Her şey, 1851’de Hyde Park’ta düzenlenen ve sanayileşen dünyanın gövde gösterisine dönüşen Büyük Sergi ile başladı. Bu ihtişamlı etkinlikten ilham alan mimar Owen Jones, 1860’ta Hornsey’nin tepelerinde, Northern Heights’te dev bir sergi merkezi ve eğlence parkı hayalini gerçeğe dönüştürdü. İşte Alexandra Palace, kısmen 1862 Uluslararası Sergisi’nden kalan malzemelerle inşa edilmiş, İtalyan esintili bir yapı olarak böyle doğdu.

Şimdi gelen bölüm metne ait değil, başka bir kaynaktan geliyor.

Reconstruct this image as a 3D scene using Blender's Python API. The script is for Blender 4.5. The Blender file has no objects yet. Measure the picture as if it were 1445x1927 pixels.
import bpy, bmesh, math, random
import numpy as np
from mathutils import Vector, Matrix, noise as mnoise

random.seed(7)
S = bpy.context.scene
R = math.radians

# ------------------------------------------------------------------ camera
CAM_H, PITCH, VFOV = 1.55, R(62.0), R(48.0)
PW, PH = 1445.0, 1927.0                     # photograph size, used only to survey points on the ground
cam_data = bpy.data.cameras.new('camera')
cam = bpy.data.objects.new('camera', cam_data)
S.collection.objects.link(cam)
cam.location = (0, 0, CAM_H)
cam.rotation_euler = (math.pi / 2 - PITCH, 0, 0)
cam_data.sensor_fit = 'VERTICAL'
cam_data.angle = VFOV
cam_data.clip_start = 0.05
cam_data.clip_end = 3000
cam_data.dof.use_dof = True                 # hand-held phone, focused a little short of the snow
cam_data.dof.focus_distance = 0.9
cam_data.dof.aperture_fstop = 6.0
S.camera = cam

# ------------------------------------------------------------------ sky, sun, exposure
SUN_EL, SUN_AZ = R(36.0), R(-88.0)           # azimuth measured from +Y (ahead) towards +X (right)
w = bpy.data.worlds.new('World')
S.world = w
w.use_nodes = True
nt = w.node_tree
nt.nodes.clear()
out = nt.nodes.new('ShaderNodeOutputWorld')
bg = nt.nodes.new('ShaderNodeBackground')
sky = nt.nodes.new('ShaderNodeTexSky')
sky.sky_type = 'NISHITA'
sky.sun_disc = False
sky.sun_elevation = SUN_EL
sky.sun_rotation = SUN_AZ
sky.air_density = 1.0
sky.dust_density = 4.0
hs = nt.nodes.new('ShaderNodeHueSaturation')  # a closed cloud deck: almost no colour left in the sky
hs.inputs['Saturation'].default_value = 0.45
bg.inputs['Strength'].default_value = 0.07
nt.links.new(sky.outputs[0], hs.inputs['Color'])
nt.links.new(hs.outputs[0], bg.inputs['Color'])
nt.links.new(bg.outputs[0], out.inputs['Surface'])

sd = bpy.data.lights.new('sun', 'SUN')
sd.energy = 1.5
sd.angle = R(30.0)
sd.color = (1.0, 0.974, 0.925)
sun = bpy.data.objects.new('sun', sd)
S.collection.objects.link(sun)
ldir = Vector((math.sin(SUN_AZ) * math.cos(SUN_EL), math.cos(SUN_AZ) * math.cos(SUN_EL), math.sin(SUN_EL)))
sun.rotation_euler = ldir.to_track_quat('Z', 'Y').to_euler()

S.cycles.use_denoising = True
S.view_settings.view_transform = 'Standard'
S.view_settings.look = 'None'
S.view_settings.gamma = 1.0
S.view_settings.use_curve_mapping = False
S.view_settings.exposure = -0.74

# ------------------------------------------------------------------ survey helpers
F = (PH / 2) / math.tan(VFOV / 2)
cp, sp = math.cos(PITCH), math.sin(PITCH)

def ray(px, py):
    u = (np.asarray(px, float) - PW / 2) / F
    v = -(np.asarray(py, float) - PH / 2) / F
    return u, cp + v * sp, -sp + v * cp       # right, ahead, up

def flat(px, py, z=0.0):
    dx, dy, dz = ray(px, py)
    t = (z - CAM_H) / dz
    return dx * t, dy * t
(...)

Finsbury Park’tan özel olarak çekilen bir demiryolu hattı, Galler Prensesi Alexandra’nın 24 Mayıs 1873’teki açılışına yetiştirildi. Ancak bu görkemli yapının kaderinde talihsizlikler de vardı: Açılışından sadece 16 gün sonra çıkan büyük bir yangınla sarsıldı. Yine de 100.000’den fazla ziyaretçiyi ağırlamayı başarmıştı! Bu muazzam ilgi, sarayın hızla onarılıp iki yıl sonra yeniden kapılarını açmasını sağladı.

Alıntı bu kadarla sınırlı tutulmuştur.